❓WHAT HAPPENED: A federal appeals court upheld a decision barring Alina Habba from serving as New Jersey’s top federal prosecutor.
👤WHO WAS INVOLVED: Alina Habba, Attorney General Pam Bondi, Third Circuit Court of Appeals judges, and New Jersey district judges.
📍WHEN & WHERE: Monday, December 1, at the Third Circuit Court of Appeals in New Jersey.
💬KEY QUOTE: “The delegation of all the powers of a U.S. Attorney to Habba was expressly prohibited.” – Third Circuit Court ruling.
🎯IMPACT: The ruling reinforces the Federal Vacancies Reform Act and limits the Attorney General’s ability to bypass it.
Acting United States Attorney for the District of New Jersey Alina Habba has been disqualified from continuing in the position after a federal appeals court upheld a lower court decision on Monday. A three-judge panel for the Third Circuit Court of Appeals, comprised of two Bush appointees and one Biden appointee, agreed with the plaintiffs and with New Jersey’s federal district court that Attorney General Pam Bondi had unlawfully attempted to circumvent the Federal Vacancies Reform Act when she extended Habba’s appointment as a U.S. Attorney.
The plaintiffs argued that Bondi‘s appointment of Habba as Acting U.S. Attorney, after her term as interim U.S. Attorney ended, violated their “constitutional right to be prosecuted only by a duly authorized United States Attorney” and that “the illegitimacy of Ms. Habba’s appointment undermines… fundamental due process rights.”
Habba, who had been named by President Donald J. Trump as the interim U.S. Attorney for New Jersey in March, was briefly forced out of the role in late July after federal district court judges in the state voted not to extend her term. At the time, then-First Assistant U.S. Attorney Desiree Grace took over as New Jersey’s top federal prosecutor.

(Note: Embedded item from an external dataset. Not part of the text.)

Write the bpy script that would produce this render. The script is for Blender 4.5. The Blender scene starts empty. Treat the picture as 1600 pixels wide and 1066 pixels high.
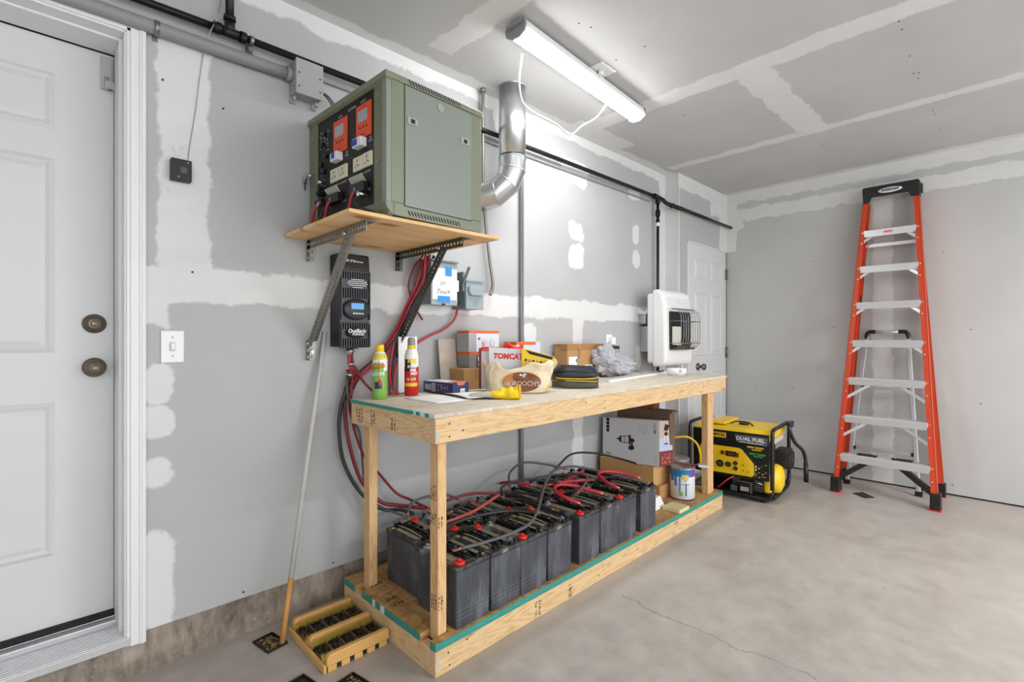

Subsequently, Attorney General Bondi fired Grace just two days later and named Habba as her replacement as Acting U.S. Attorney for New Jersey. This move, according to the appeals court panel, violated procedures set out in the Federal Vacancies Reform Act, with the judges writing that “only the first assistant in place at the time the vacancy arises automatically assumes the functions and duties of the office.” The judges agreed with the lower court’s findings that federal law barred Bondi’s “delegation of all the powers of a U.S. Attorney to Habba.”